#5054

Citoyen de la ville, lors de mes week-ends à la campagne je ne lasse pas de m’enthousiasmer des quelques animaux que j’y peux observer : monté en haut du domaine pour aller voir les chevaux d’à côté, j’ai dérangé deux chevreuils et trois grands oiseaux blancs, certainement des aigrettes. Ce midi un petit rapace, buse ou faucon, se tenait sur le fil électrique au-dessus d’un pré. Joies sans doute naïves d’un vieil urbain.

#5053

Un vent encore chaud caresse les rues calmes et lourdes, fait murmurer les sombres frondaisons, provoque des grincements de gouttières et se glisse par les fenêtres. Il annonce l’effondrement de la température, le retour d’une douceur automnale, espèrent hommes et chats qui cuisent depuis quatre jours. « Le rideau de fer de l’obscurité râcle le gosier des maisons », comme écrivaient Beucler et Fargue dans leur Composite que je lis actuellement entre deux polars de Ngaio Marsh. Il sera bon de respirer à nouveau, je commençais même à avoir du mal à penser, la tête fendue. Assis dans les jupes de la nuit, je hume le limon de la ville, je guette les lueurs, je reprends mon souffle.

#5052

En 1998, soit il y a une broutille de 25 années, j’avais publié dans la fameuse anthologie de Serge Lehman Escales sur l’horizon une première nouvelle mettant en scène un détective privé nommé Bodichiev, dans une Londres uchronique, capitale occidentale d’un empire anglo-russe. Ensuite, j’ai continué à écrire d’autres enquêtes du monsieur, l’une fut publiée dans la revue québécoise Solaris, le reste, même accepté çà et là, ne vit pas le jour. Vers 2003, je me remis plus assidument à la rédaction d’éléments de cet univers, mais le succès ne fut pas plus au rendez-vous, les éditeurs refusant le recueil les uns après les autres (« C’est trop SF et pas assez polar », « C’est trop polar et pas assez SF », « C’est des nouvelles »). Je baissais alors les bras, jusqu’au jour béni où un micro éditeur, puis un autre, déclarèrent qu’ils voulaient publier le cycle. J’optai pour le deuxième, les Saisons de l’étrange, avec un deal pour trois volumes.

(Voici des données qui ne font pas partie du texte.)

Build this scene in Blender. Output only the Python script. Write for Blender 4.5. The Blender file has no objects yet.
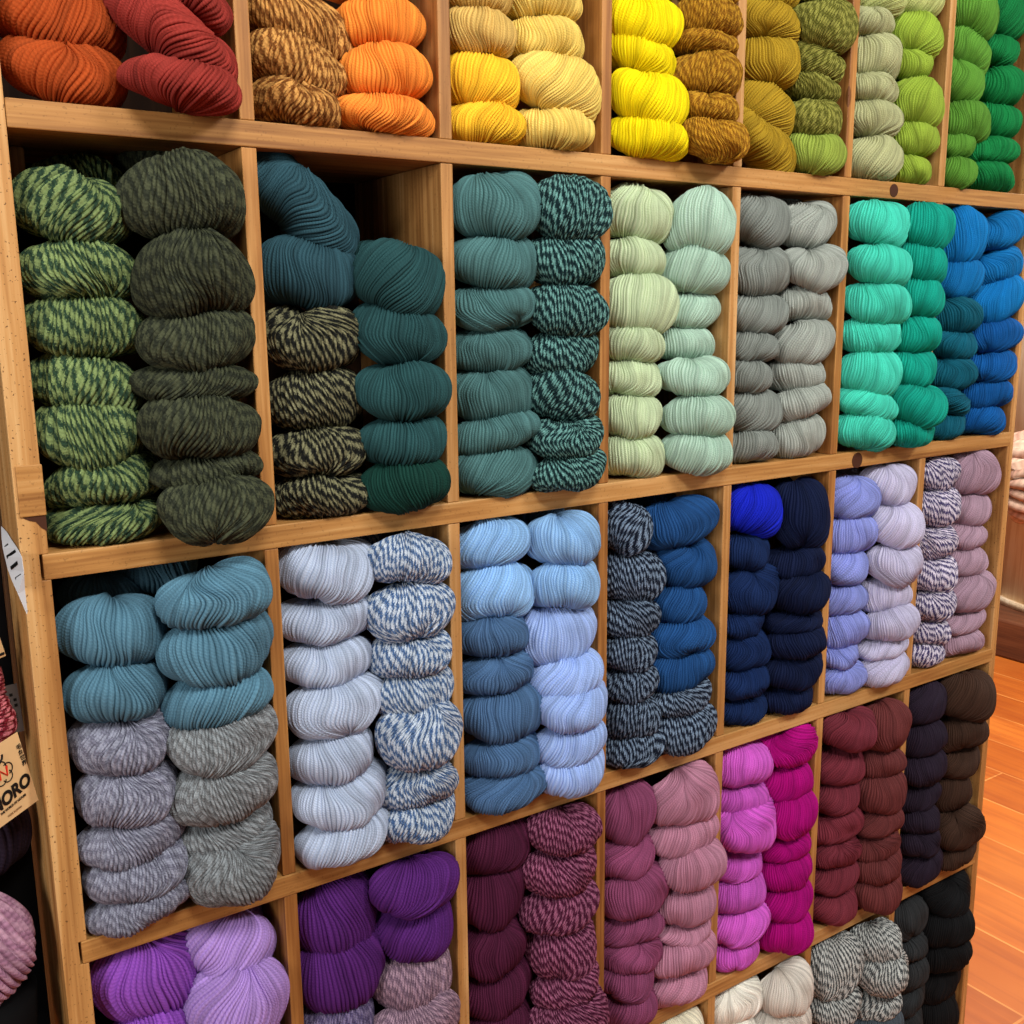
import bpy, bmesh, math, random
import numpy as np
from mathutils import Vector, Matrix

SC = bpy.context.scene
COL = SC.collection
R = math.radians

# ------------------------------------------------------------------ helpers
def lin(c):
    o = []
    for v in c:
        v = v / 255.0
        o.append(v / 12.92 if v <= .04045 else ((v + .055) / 1.055) ** 2.4)
    return (o[0], o[1], o[2], 1.0)

def tag(o, label=None, cat=None, group=None, kind=None):
    if label: o['label'] = label
    if cat: o['category'] = cat
    if group: o['group'] = group
    if kind: o['kind'] = kind
    return o

def empty(name, loc=(0, 0, 0)):
    o = bpy.data.objects.new(name, None)
    o.location = loc
    o.empty_display_size = .05
    COL.objects.link(o)
    return o

def obj(name, bm, mat, parent=None, smooth=False):
    me = bpy.data.meshes.new(name)
    bm.to_mesh(me); bm.free()
    me.materials.append(mat)
    if smooth:
        for p in me.polygons: p.use_smooth = True
    o = bpy.data.objects.new(name, me)
    COL.objects.link(o)
    if parent: o.parent = parent
    return o

def box(bm, x0, x1, y0, y1, z0, z1, bev=.0012):
    r = bmesh.ops.create_cube(bm, size=1.0)
    vs = r['verts']
    for v in vs:
        v.co.x = x0 if v.co.x < 0 else x1
        v.co.y = y0 if v.co.y < 0 else y1
        v.co.z = z0 if v.co.z < 0 else z1
    if bev:
        es = list({e for v in vs for e in v.link_edges})
        bmesh.ops.bevel(bm, geom=es, offset=bev, segments=2, affect='EDGES', profile=.5)

def quad(bm, pts):
    bm.faces.new([bm.verts.new(p) for p in pts])

def tube(bm, pts, rad, sides=8):
    rings = []
    pts = [Vector(p) for p in pts]
    for i, p in enumerate(pts):
        d = (pts[min(i + 1, len(pts) - 1)] - pts[max(i - 1, 0)]).normalized()
        a = d.orthogonal().normalized() if i == 0 else (a - d * a.dot(d)).normalized()
        b = d.cross(a)
        rings.append([bm.verts.new(p + (a * math.cos(t) + b * math.sin(t)) * rad) for t in [2 * math.pi * k / sides for k in range(sides)]])
    for r0, r1 in zip(rings, rings[1:]):
        for k in range(sides):
            bm.faces.new([r0[k], r0[(k + 1) % sides], r1[(k + 1) % sides], r1[k]])
    bm.faces.new(rings[0][::-1]); bm.faces.new(rings[-1])

# ------------------------------------------------------------------ materials
class NT:
    def __init__(s, name):
        s.m = bpy.data.materials.new(name); s.m.use_nodes = True
        s.t = s.m.node_tree; s.b = s.t.nodes['Principled BSDF']
    def n(s, typ, **kw):
        nd = s.t.nodes.new(typ)
        for k, v in kw.items():
            if k.startswith('i_'):
                key = k[2:]
                nd.inputs[int(key) if key.isdigit() else key.replace('_', ' ')].default_value = v
            else: setattr(nd, k, v)
        return nd
    def l(s, a, b): s.t.links.new(a, b)
    def math(s, op, a, b=None, c=None, clamp=False):
        nd = s.t.nodes.new('ShaderNodeMath'); nd.operation = op; nd.use_clamp = clamp
        for i, v in enumerate((a, b, c)):
            if v is None: continue
            if isinstance(v, (int, float)): nd.inputs[i].default_value = v
            else: s.l(v, nd.inputs[i])
        return nd.outputs[0]
    def mix(s, f, a, b, blend='MIX'):
        nd = s.t.nodes.new('ShaderNodeMix'); nd.data_type = 'RGBA'; nd.blend_type = blend
        for i, v in ((0, f), (6, a), (7, b)):
            if isinstance(v, (int, float, tuple)): nd.inputs[i].default_value = v
            else: s.l(v, nd.inputs[i])
        return nd.outputs[2]
    def ramp(s, f, stops):
        nd = s.t.nodes.new('ShaderNodeValToRGB'); e = nd.color_ramp.elements
        while len(e) < len(stops): e.new(.5)
        for x, (p, c) in zip(e, stops): x.position = p; x.color = c
        s.l(f, nd.inputs[0]); return nd.outputs[0]

def plain(name, c, rough=.6, spec=.3):
    t = NT(name); t.b.inputs['Base Color'].default_value = lin(c); t.b.inputs['Roughness'].default_value = rough
    t.b.inputs['Specular IOR Level'].default_value = spec
    co = t.n('ShaderNodeTexCoord'); nz = t.n('ShaderNodeTexNoise', i_Scale=60.0, i_Detail=4.0); t.l(co.outputs['Object'], nz.inputs['Vector'])
    t.l(t.mix(t.math('MULTIPLY', nz.outputs[0], .25), lin(c), tuple(x * .6 for x in lin(c)[:3]) + (1,)), t.b.inputs['Base Color'])
    return t.m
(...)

Seulement voilà : j’avais repris goût au truc ! Et fort heureusement, un autre micro éditeur, Christian Robin de chez Koikalit, décida de reprendre le flambeau. Et j’ai ainsi alignés déjà 7 petits volumes, plus un « best of » chez Folio SF. Maintenant, reste à sortir le huitième et dernier recueil (rendu hier soir), et le gros roman qui se trouve encore en lecture (situé dans le même univers et en donnant un portrait plus large). Bodichiev, c’est de l’orfèvrerie, du travail de miniature : des nouvelles et novellas policières et/ou d’ambiance, quelque part du côté de Ngaio Marsh ou Dorothy Sayers, Simenon et Agatha Christie, disons, mais en toute modestie et l’élément SF en plus (dirigeables, I.A., événements étranges, uchronie). Folio excepté ce n’est pas en librairie, mais la série peut par exemple être acquise ici :

#5051

Trois jours chez mon camarade Michel Pagel, mon plus vieil ami — 42 années bientôt —, seront mes seules véritables vacances de l’été. Des chats, des livres, des mots, des étoiles, la chaleur et, surtout, tout cet immense silence de la campagne. Un silence que, en fond de combe ou chez la voisine sur un léger promontoire, j’ai écouté profondément, presque avec surprise. Entre les deux maisons s’érige l’épaule beige d’une colline entièrement labourée, haute dans la nuit comme une montagne feutrée, plus immobile encore que le reste du silence.

#5050

Cette nuit, bousculé entre coups de chaud et brises froides, entre draps froissés et oreillers doux, j’ai rêvé du corps d’un garçon, puis de la compagnie d’un autre, puis j’ai lu un bout d’un polar se déroulant à Rome dans des décors que je connais — la place Navone — et sur lesquels j’ai écrit, puis j’ai bu un peu d’eau fraîche et me suis assis dans le patio, au sein de la végétation indistincte, en me disant que déjà l’été s’achevait, puis serein dans ma solitude, au milieu du grand silence encore, suis monté me recoucher.